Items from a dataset
+---+

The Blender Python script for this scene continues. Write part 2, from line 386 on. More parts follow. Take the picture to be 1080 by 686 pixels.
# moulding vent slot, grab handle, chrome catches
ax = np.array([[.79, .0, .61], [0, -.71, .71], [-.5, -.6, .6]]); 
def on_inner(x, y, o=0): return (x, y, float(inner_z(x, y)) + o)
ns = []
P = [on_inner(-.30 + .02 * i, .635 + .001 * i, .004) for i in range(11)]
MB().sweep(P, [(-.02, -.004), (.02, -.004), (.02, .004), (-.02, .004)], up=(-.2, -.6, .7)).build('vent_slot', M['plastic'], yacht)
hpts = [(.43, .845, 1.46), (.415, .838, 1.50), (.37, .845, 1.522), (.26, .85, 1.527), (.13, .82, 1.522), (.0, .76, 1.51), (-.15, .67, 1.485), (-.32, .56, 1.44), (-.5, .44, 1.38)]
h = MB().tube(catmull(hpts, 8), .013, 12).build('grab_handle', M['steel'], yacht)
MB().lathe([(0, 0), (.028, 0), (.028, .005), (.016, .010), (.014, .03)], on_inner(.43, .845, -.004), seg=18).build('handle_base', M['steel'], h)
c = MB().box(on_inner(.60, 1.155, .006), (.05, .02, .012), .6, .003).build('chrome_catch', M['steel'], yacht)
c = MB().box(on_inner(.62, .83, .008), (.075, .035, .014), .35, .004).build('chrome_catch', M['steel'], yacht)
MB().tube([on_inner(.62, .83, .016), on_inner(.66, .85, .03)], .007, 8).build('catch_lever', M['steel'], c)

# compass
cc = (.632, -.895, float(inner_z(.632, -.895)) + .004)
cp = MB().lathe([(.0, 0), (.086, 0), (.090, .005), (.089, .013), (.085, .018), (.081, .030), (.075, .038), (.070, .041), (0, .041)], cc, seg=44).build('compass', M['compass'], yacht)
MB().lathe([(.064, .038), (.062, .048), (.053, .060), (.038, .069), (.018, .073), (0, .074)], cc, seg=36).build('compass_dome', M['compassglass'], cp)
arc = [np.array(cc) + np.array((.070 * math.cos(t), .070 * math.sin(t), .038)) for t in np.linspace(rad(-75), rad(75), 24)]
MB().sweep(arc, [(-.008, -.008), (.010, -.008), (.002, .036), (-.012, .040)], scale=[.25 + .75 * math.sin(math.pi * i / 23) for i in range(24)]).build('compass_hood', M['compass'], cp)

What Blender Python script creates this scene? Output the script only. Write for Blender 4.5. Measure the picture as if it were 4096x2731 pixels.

+---+

● **Exercise instructions**
Copy out every entry again, exactly as it was given.

● **In response**
The Blender Python script for this scene continues. Write part 2, from line 386 on. More parts follow. Take the picture to be 1080 by 686 pixels.
# moulding vent slot, grab handle, chrome catches
ax = np.array([[.79, .0, .61], [0, -.71, .71], [-.5, -.6, .6]]); 
def on_inner(x, y, o=0): return (x, y, float(inner_z(x, y)) + o)
ns = []
P = [on_inner(-.30 + .02 * i, .635 + .001 * i, .004) for i in range(11)]
MB().sweep(P, [(-.02, -.004), (.02, -.004), (.02, .004), (-.02, .004)], up=(-.2, -.6, .7)).build('vent_slot', M['plastic'], yacht)
hpts = [(.43, .845, 1.46), (.415, .838, 1.50), (.37, .845, 1.522), (.26, .85, 1.527), (.13, .82, 1.522), (.0, .76, 1.51), (-.15, .67, 1.485), (-.32, .56, 1.44), (-.5, .44, 1.38)]
h = MB().tube(catmull(hpts, 8), .013, 12).build('grab_handle', M['steel'], yacht)
MB().lathe([(0, 0), (.028, 0), (.028, .005), (.016, .010), (.014, .03)], on_inner(.43, .845, -.004), seg=18).build('handle_base', M['steel'], h)
c = MB().box(on_inner(.60, 1.155, .006), (.05, .02, .012), .6, .003).build('chrome_catch', M['steel'], yacht)
c = MB().box(on_inner(.62, .83, .008), (.075, .035, .014), .35, .004).build('chrome_catch', M['steel'], yacht)
MB().tube([on_inner(.62, .83, .016), on_inner(.66, .85, .03)], .007, 8).build('catch_lever', M['steel'], c)

# compass
cc = (.632, -.895, float(inner_z(.632, -.895)) + .004)
cp = MB().lathe([(.0, 0), (.086, 0), (.090, .005), (.089, .013), (.085, .018), (.081, .030), (.075, .038), (.070, .041), (0, .041)], cc, seg=44).build('compass', M['compass'], yacht)
MB().lathe([(.064, .038), (.062, .048), (.053, .060), (.038, .069), (.018, .073), (0, .074)], cc, seg=36).build('compass_dome', M['compassglass'], cp)
arc = [np.array(cc) + np.array((.070 * math.cos(t), .070 * math.sin(t), .038)) for t in np.linspace(rad(-75), rad(75), 24)]
MB().sweep(arc, [(-.008, -.008), (.010, -.008), (.002, .036), (-.012, .040)], scale=[.25 + .75 * math.sin(math.pi * i / 23) for i in range(24)]).build('compass_hood', M['compass'], cp)

What Blender Python script creates this scene? Output the script only. Write for Blender 4.5. Measure the picture as if it were 4096x2731 pixels.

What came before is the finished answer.